Учет этих принципов логически обусловливает необходимость взаимного использования при изучении обоих элементов системы «криминалистика – теория доказательств» и разработки способов доказывания основных положений, созданных «внутри» каждого из этих элементов. Приведем элементарный пример. Если уголовно-процессуальный закон формулирует, а теория доказательств обосновывает положение о запрещении производства в ночное время лишь отдельных следственных действий, то криминалистика на основе принципов целостности и изоморфизма дает рекомендацию о том, что все следственные действия, за исключением случаев, не терпящих отлагательств, и тех, объективность проведения которых требует производства их в ночное время (например, отдельные ситуации предъявления для опознания, следственного эксперимента), должны осуществляться лишь днем.
Как известно, наиболее эффективные криминалистические приемы и рекомендации, будучи апробированы многолетней следственной и судебной практикой, в ряде случаев закрепляются в законодательном порядке, включаются в той или иной форме в нормы уголовно-процессуального закона. Касаясь этого положения, мы вплотную подходим к одному из дискуссионных вопросов в процессуальной и криминалистической литературе: сохраняется ли при процессуальном закреплении тактических приемов и рекомендаций их криминалистическая сущность? Как в таком случае соотносятся процесс и криминалистическое содержание?
По данному вопросу существуют две противоположные точки зрения. Сторонники одной из них (А. Н. Васильев, В. Е. Коновалова, С. П. Митричев, Б. В. Фуфыгин, М. Л. Якуб и др.) полагают, что в уголовно-процессуальном законе, в его нормах, не содержится тактико-криминалистических приемов и рекомендаций. Последовательно развивая этот тезис, авторы приходят к мнению, что криминалистическая рекомендация (прием), получив законодательную регламентацию, превращается в обязательную норму и теряет присущий ей тактический характер[164].
В более категоричной форме эта же мысль выражена А. Н. Васильевым: «Всякое правило, содержащееся в процессуальной форме, есть закон и никаких тактических правил в процессуальных нормах не содержится»[165]. В другой своей работе А. Н. Васильев указывает, что «если исходить из наличия в той или иной норме уголовно-процессуального закона тактического смысла в общем значении этого слова, то едва ли не все нормы или во всяком случае большинство Должны будут из науки уголовного процесса перейти в криминалистику»[166].
Здесь автор, по нашему мнению, допускает ошибку.

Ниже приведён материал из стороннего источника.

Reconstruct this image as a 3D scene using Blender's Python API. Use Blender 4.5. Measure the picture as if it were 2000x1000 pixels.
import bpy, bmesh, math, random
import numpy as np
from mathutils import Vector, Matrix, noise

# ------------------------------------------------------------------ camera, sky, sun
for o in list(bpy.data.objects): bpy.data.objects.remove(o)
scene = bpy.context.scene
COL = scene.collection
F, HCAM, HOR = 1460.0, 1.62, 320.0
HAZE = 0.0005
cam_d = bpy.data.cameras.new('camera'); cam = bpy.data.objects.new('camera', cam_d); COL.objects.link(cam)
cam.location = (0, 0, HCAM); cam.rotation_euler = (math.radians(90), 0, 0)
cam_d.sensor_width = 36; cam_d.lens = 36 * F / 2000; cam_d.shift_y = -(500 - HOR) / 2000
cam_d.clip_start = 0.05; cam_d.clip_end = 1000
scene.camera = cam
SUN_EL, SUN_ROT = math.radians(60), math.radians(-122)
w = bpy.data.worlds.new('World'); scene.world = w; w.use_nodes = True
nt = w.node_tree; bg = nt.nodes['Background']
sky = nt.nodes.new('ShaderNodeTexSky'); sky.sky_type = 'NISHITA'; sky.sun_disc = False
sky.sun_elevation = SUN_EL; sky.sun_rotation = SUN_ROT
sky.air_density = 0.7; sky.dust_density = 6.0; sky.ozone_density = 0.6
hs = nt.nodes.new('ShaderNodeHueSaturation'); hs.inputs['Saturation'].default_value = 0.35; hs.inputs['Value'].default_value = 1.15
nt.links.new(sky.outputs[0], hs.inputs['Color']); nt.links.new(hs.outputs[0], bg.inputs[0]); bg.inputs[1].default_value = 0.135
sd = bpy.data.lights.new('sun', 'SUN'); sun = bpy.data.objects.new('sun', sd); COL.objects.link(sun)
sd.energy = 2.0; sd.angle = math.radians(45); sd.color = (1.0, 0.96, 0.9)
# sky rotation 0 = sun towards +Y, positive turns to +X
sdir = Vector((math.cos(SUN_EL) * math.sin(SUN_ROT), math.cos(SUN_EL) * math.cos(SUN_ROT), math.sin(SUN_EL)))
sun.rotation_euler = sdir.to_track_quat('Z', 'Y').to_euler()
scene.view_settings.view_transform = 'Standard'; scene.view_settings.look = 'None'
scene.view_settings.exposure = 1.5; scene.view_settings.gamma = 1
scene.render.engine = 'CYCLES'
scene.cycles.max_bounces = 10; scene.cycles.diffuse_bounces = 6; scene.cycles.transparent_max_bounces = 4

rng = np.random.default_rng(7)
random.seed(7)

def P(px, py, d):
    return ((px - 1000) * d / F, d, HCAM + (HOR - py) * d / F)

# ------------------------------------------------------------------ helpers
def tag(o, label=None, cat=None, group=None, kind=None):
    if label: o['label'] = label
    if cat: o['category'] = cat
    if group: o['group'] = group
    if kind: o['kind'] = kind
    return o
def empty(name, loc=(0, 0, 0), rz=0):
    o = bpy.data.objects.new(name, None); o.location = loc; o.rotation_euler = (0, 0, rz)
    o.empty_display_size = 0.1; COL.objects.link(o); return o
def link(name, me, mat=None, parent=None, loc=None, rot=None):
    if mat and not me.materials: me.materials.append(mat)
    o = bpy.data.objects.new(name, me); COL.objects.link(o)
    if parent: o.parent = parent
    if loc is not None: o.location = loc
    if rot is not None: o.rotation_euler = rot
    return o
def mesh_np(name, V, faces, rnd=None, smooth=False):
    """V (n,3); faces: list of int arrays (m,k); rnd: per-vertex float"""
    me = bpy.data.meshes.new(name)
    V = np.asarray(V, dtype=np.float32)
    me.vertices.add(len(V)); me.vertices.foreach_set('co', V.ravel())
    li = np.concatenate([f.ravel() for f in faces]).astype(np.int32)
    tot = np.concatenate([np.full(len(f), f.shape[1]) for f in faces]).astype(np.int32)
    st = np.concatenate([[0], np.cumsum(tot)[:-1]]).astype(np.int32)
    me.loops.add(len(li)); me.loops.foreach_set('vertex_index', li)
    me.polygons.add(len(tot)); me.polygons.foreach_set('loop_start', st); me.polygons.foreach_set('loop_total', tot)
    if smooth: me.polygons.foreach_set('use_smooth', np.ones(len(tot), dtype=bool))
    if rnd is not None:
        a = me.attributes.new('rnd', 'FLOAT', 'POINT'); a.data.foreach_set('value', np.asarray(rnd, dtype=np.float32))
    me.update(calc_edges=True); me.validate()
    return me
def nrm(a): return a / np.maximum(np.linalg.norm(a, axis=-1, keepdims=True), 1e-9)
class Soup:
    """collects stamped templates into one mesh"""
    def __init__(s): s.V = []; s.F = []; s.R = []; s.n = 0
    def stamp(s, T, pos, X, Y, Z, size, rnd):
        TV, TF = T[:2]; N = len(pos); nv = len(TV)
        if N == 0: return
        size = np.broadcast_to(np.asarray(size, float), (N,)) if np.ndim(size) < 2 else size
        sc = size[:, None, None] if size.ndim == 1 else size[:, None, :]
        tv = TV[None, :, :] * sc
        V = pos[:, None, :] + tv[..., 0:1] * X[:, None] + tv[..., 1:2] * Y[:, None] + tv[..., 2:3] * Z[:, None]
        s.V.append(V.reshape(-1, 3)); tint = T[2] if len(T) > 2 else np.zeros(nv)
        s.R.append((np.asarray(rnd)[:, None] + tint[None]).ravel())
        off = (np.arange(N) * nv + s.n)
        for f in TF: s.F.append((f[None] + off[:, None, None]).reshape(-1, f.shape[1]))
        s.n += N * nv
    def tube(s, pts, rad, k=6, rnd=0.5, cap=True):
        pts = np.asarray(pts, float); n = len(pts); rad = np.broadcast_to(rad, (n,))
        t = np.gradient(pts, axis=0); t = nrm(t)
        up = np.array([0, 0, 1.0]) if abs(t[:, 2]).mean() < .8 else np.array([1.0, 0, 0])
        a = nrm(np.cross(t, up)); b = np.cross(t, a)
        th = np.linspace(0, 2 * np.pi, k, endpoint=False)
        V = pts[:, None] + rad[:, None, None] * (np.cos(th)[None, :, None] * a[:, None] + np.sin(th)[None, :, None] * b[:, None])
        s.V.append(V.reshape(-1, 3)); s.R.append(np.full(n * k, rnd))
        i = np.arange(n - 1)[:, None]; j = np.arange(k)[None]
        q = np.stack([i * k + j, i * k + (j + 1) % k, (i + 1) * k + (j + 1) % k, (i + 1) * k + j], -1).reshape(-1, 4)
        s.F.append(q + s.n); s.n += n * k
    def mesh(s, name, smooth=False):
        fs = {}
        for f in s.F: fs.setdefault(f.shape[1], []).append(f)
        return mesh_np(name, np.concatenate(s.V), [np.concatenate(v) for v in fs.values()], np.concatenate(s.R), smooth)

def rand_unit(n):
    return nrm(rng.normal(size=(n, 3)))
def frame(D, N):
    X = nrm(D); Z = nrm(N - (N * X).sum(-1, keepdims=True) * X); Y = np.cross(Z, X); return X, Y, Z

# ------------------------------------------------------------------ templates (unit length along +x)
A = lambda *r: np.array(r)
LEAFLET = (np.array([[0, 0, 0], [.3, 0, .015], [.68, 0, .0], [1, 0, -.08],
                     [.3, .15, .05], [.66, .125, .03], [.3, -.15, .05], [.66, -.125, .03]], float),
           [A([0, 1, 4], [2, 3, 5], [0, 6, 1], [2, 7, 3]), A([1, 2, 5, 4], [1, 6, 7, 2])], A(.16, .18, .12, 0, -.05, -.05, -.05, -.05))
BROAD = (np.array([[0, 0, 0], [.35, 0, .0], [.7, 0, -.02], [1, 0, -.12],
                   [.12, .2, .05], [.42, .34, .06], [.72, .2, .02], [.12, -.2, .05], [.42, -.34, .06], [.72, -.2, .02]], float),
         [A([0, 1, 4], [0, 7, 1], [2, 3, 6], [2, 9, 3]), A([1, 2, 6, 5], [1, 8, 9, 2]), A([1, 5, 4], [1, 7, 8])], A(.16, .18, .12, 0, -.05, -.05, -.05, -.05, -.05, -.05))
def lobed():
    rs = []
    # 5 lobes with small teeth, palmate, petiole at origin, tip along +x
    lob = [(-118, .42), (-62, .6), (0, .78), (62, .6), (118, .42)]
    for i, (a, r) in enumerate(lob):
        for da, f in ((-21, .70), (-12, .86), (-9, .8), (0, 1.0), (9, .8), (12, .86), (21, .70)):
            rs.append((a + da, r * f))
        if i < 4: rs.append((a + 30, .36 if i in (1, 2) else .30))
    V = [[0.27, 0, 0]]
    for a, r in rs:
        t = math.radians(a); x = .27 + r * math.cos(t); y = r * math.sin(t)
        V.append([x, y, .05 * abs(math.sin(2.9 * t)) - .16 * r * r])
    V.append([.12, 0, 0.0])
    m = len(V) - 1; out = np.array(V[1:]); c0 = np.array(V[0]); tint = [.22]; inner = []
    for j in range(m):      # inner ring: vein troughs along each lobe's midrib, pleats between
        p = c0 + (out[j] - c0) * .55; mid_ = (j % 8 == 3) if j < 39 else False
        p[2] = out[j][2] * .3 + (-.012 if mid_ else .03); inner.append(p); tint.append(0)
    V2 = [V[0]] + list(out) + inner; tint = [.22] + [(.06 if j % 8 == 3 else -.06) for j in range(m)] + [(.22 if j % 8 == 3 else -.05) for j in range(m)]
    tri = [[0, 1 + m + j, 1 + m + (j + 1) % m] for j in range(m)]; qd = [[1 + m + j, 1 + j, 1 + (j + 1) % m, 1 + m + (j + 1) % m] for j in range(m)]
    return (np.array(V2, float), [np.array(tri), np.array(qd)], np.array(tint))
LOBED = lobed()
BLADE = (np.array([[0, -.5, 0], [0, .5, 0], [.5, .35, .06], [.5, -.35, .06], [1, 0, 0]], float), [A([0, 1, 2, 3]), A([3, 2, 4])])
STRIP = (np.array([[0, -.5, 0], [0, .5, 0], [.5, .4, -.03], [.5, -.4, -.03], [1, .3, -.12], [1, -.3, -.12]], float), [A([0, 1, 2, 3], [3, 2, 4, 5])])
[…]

Нормы уголовно-процессуального закона не переходят и не могут переходить из уголовного процесса в криминалистику или наоборот. Но нормы уголовно-процессуального закона могут и должны изучаться как наукой уголовного процесса, так и наукой криминалистики, естественно, каждой в своих аспектах.

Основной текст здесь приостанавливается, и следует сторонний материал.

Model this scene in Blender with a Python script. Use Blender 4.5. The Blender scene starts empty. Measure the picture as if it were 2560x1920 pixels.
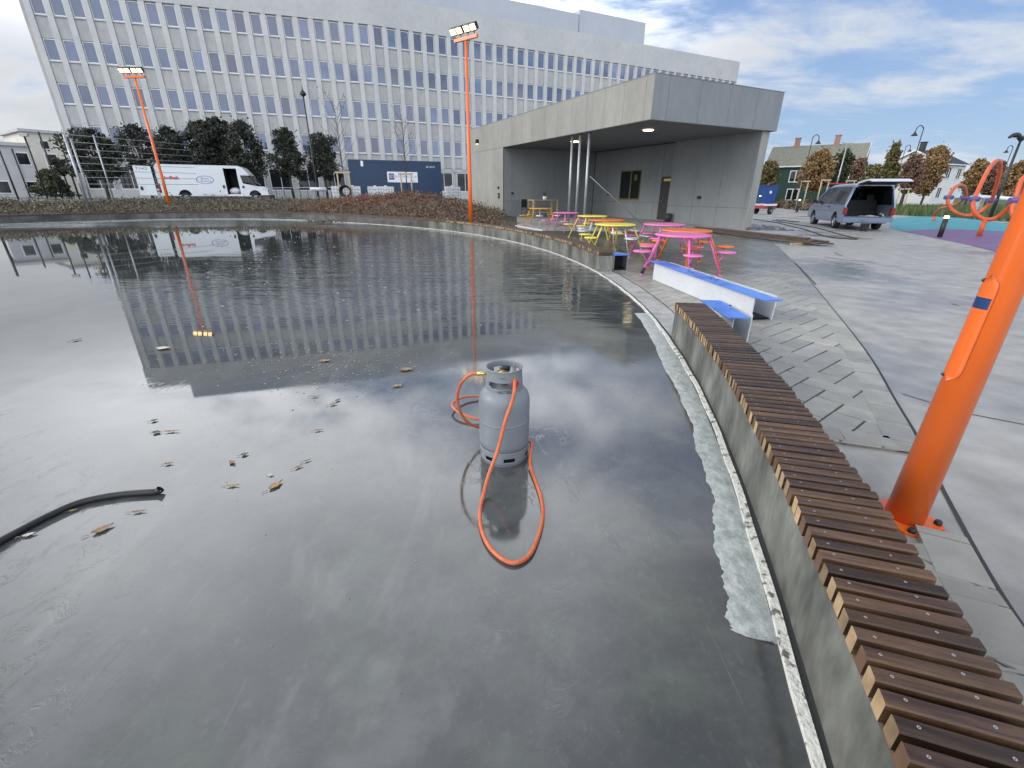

Изложенная позиция была подвергнута убедительной и обоснованной критике сторонниками второй точки зрения на рассматриваемую проблему (Р. С. Белкиным, М. П. Шаламовым и др.), которые считают, что тактический прием ставший нормой закона, не утрачивает своего криминалистического содержания[167].
Как известно, многие нормы уголовно-процессуального закона, регламентирующие порядок производства следственных действий, содержат требования нравственного характера – запрещение унижать честь и достоинство граждан, разглашать данные об интимной жизни лиц и т. д. Разве от того, что эти и другие нравственные требования приобрели статус закона, правовой нормы, они перестали иметь нравственное содержание? Они как были до закрепления их в законе, так и остались после этого в первую очередь требованиями социалистической нравственности. Так же обстоит дело и с тактическими рекомендациями, облеченными в форму процессуальной нормы.